Emile Leclerc : Sur l'électorat actuel oui, parce qu'il a beaucoup changé ces dernières années. La valeur libéralisme, si on la prend au sens large, était une valeur de droite plutôt incarnée par la droite gouvernementale, même s'il existe une tradition moins libérale dans le sillage du gaullisme qui s'oppose aux traités de libre-échange tel que ceux signés en ce moment. C'est une racine historique qui est importante dans la droite. Cependant, aujourd'hui, tout l'électorat de droite n'est pas ouvert au libéralisme. Face à cela, la stratégie de LR première a été de s'opposer au gouvernement et donc a pris des accents anti-libéraux. Il aurait pu soutenir la ligne économique comme certains de LR l'ont fait d'ailleurs, mais la stratégie d'opposition frontale adoptée pour se démarquer. Cette tradition a montré ses limites. L'électorat LR a fondu comme peau de chagrin et tous ceux qui étaient ouverts au libéralisme sont passés à LaREM. Si LR veulent convaincre leur électorat (et on sait que certains lorgnent plutôt sur celui du RN), les thématiques actuelles abordées sont importantes, à des échelles différentes, pour ces électorats-là.

On le voit avec l'électorat agricole, électorat historique des LR, pour qui le CETA est une concurrence déloyale de produits venant de l'autre bout du monde. Les inquiétudes environnementales, sociales sur le chômage ou l'emploi en France sont finalement assez rassembleuses : elles concernent la plupart des Français quel que soit leur bord. Les LR se tournent vers plus de protectionnisme pour suivre cette dynamique. Peut-être que si les discours avaient été différents, l'électorat n'aurait pas changé. Historiquement, ce genre de discours anti-libéraux concernait plus les électorats du Front National et de la gauche. Les libéraux sont aujourd'hui à LFI. On est cependant pas face à de vrais protectionnistes, mais des personnes qui sont méfiants face au libre-échange oui.

Les propositions économiques faites par ces personnalités semblent-elles assez proches ou contradictoires ? L'avenir de la droite se trouve-t-il dans l'une de ces propositions ou dans une synthèse de celles-ci ?

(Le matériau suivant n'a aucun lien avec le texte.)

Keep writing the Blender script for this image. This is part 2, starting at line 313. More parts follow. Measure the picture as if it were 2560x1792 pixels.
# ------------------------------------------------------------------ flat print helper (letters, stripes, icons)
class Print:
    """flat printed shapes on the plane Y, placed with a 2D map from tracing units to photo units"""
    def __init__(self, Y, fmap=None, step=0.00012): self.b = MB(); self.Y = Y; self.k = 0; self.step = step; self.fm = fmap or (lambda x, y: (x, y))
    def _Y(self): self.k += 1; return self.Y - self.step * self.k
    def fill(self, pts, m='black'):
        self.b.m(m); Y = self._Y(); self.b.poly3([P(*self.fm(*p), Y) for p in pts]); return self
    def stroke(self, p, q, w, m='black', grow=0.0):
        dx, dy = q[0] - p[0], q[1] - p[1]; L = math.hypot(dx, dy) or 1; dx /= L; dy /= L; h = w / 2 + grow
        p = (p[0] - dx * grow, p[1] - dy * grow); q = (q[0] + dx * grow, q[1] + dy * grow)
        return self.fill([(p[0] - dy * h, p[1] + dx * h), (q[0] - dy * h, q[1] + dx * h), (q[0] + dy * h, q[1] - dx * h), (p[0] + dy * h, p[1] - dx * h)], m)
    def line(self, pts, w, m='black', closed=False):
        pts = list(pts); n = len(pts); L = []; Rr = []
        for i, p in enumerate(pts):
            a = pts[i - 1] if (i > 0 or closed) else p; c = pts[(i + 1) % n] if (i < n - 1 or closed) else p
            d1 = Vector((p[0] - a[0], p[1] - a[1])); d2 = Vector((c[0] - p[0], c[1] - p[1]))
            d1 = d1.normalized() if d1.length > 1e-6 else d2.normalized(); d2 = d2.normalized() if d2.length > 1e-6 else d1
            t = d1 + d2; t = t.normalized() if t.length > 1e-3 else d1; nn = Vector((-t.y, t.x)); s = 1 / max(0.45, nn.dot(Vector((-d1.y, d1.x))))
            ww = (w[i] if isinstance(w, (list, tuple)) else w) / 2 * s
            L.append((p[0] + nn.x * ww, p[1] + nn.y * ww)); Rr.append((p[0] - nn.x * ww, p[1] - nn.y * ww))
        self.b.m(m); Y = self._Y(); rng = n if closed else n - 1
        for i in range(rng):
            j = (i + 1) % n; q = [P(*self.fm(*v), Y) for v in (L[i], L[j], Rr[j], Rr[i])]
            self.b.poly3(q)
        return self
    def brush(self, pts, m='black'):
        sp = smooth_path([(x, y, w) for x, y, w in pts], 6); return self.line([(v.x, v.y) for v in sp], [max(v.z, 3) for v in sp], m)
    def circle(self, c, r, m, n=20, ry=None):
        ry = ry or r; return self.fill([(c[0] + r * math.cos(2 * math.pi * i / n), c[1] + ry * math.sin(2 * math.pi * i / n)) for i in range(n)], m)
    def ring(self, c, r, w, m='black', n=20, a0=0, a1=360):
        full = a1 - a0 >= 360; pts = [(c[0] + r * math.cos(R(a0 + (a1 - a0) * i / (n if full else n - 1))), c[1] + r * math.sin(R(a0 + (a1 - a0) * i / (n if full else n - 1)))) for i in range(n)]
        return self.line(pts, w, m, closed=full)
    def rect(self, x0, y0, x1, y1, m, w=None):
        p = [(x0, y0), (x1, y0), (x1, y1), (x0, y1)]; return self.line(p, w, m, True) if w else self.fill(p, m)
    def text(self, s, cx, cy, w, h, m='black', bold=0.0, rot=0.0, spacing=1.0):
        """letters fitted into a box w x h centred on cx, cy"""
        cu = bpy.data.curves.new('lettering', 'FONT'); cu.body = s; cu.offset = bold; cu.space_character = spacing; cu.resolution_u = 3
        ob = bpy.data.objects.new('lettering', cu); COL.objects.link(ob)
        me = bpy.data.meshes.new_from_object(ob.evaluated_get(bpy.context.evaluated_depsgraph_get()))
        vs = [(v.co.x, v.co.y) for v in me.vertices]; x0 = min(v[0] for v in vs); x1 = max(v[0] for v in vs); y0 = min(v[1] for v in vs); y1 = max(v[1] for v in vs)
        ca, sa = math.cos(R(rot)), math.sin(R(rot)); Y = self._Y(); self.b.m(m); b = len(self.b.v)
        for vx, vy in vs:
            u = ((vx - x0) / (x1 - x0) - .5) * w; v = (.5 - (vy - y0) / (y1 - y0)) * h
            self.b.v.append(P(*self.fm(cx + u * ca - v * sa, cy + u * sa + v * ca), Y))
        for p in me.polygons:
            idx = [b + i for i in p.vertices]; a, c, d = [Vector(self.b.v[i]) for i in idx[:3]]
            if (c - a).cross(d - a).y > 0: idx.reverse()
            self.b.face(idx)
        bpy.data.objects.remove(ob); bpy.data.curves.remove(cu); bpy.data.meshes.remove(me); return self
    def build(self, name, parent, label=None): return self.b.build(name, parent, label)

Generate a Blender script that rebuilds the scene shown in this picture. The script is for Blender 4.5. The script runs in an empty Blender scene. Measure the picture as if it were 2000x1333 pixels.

Les propositions économiques des différents candidats au renouveau de LR sont assez homogènes. Il n'y a pas de grandes différences entre elles mais il y a bien une rupture par rapport à l'histoire de la droite, dans la mesure où elles sont en contradiction avec la tradition de la droite. La droite française n'a jamais été entièrement libérale. Durant les trente dernières années, la droite n'a jamais été à la pointe du libéralisme : elle a pu mener des politiques d'inspiration libérale, mais il n'y a rarement eu ne serait-ce que des personnalités politiques vraiment libérales (à part Madelin). Les gaullistes n'ont jamais été de vrais libéraux. Il n'y a pas de tradition libérale en France.

Ces différentes propositions sont plutôt d'inspiration protectionniste. Il y a une forme de rupture dans la mesure où la droite, même si elle n'a jamais été complètement libérale, n'a jamais été protectionniste non plus. Or ces propositions marquent le retour du protectionnisme économique.

Il faut distinguer d'une part le corpus idéologique et de l'autre la stratégie politique. En ce qui concerne la stratégie politique, l'idée est d'aller séduire un électorat et lorsqu'on écoute ses propositions on comprend que la droite cherche à séduire les électeurs du Rassemblement National plutôt que ceux de La République En Marche.

A quel point les questions économiques sont-elles centrales pour l'électorat LR ? Avec le retour d'une "droite gaulliste" prôné notamment par Julien Aubert, LR ne risque-t-il pas de s'écarter des préoccupations économiques de l'électorat de droite ?

Les questions économiques et sociales sont centrales aujourd'hui, et pas seulement chez Les Républicains. Certaines questions (enjeu environnemental, questions de santé publique et de sécurité par exemple) émergent dans l'opinion et deviennent prioritaires. L'économie est essentielle pour tous les électorats et encore davantage pour celui de droite. La question est de savoir si les choix correspondront aux attentes de l'électorat. En l'occurrence, les propositions faites par les figures de la droite semblent correspondre aux préoccupations de l'électorat. Dernièrement, tous les échanges qui ont été faits sur le CETA ont montré que l'électorat de droite y était plutôt opposé et ils le sont encore plus lorsqu'ils sont informés du contenu du traité, notamment sur les produits qui peuvent arriver du Canada et qui ont été élevés avec des normes différentes des normes françaises. Ces traités de libre-échange ne percent pas dans l'opinion, quel qu'elle soit, à part LREM. Cela rejoint en fait des problématiques sociales qu'on constate depuis un certain temps en ce qui concerne les gagnants et les perdants de la mondialisation. Si on simplifie les choses, LREM parle plutôt aux gagnants de la mondialisation tandis que LR semblent cibler plutôt les perdants, c'est-à-dire l'électorat du RN, ceux qui votent pour des mesures qui protègent l'emploi, la santé etc., tous ces éléments qui sont importants à leurs yeux.

Ne pas parler d'économie est une erreur magistrale. LR en a fait l'expérience aux européennes et les sondages le rappellent aussi : ne pas traiter des questions économiques parce que sur le fond ils étaient plutôt en accord avec ce que proposait LREM leur a été en partie fatal. Faire uniquement de la politique sur les questions sociétales, d'identité etc. est une erreur importante parce que c'est un sujet important pour l'électorat. Ce n'est plus le chômage qui préoccupe majoritairement les Français, contrairement aux années précédentes, mais c'est le pouvoir d'achat. Le gaullisme est synonyme d'indépendance de la France : en ce sens, il devrait permettre de répondre aux exigences de l'électorat de droite.